Here I am, that momma duck pushing my baby in the water. I want to hold her so close, but yet I know she needs to go and do big things. When I say big things, we are talking kindergarten, but come on now, that seems like a BIG HUGE POND right now. Kids are sweet, but kids are also harsh and MY baby is so sweet and innocent. She is my soft and fluffy duckling leaning on my wing and saying please hold me a little while longer, but let me dip this one foot in. For the record, I’m going to put a life jacket on her, just saying.
In that exact moment at the duck pond, it occurred to me that 11 years ago, I was the one taking the plunge from my own momma duck.
She was the one pushing me into the great big pond. I would like to think she has and continues to say, “It’s not that hard, you got this, take a dip.” I clung to her chest and sobbed because I knew in that exact moment there was no going back and I was soaking wet in this great big pond called life. The problem is, every June the water gets a little deeper and the bank she was on, seems to be fading away little by little.

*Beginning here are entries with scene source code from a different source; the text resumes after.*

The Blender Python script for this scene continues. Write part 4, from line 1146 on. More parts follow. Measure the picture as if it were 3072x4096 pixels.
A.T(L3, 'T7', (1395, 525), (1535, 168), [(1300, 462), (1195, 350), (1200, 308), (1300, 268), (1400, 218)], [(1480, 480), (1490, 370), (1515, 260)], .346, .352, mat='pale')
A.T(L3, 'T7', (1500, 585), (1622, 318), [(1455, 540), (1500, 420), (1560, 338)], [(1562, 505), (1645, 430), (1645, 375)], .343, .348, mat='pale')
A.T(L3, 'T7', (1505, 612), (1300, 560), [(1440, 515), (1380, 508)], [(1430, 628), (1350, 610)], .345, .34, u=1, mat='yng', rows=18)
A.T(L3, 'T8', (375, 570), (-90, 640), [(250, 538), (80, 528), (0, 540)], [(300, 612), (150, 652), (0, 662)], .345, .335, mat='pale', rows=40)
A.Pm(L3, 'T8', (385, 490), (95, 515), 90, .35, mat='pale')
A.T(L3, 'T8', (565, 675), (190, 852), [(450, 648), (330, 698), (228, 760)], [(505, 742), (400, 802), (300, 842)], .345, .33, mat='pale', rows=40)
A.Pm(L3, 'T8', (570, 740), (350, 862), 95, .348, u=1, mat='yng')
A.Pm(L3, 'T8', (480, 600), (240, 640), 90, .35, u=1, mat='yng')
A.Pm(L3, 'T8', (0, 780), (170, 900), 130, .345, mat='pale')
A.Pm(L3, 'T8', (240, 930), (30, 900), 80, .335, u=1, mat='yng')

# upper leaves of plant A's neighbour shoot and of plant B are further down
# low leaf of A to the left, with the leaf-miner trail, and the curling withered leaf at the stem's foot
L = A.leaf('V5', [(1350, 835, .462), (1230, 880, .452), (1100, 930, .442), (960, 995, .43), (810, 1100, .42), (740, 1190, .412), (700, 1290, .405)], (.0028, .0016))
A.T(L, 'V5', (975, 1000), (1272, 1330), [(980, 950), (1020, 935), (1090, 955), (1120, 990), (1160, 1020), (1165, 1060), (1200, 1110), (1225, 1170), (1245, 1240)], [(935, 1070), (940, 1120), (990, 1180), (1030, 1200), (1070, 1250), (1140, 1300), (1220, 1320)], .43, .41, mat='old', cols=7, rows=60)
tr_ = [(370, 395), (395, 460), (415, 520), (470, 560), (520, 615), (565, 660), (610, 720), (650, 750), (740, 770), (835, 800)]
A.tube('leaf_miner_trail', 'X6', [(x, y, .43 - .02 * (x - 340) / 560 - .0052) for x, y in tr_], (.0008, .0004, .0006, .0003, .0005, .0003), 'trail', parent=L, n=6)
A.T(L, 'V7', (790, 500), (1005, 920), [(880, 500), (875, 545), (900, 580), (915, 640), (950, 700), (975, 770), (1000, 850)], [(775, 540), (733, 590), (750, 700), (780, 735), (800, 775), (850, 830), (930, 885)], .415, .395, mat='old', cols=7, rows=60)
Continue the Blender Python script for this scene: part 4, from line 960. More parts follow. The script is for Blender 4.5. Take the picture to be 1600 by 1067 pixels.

How did she do it? How did she push me into the pond? How did she say, “I gotta go, but you are going to be OK. I’m really right here, OK?” I wish I knew because it’s the hardest thing in the world to encourage your baby to take the dip.
“I gotta go. It’s going to be OK. I’m really right here, OK?”
She did it and because she did, I suppose I can, too.
But, today it is not happening. I’m going to hold my baby a little tighter, kiss her forehead, sing silly songs and dance in the kitchen. Kindergarten can wait, at least until August, and I will snuggle my fuzzy duckling just a little while longer.
And like the strong-willed southern fictional woman I admire named Scarlett O’Hara, I will think about it later. “After all, tomorrow is another day.”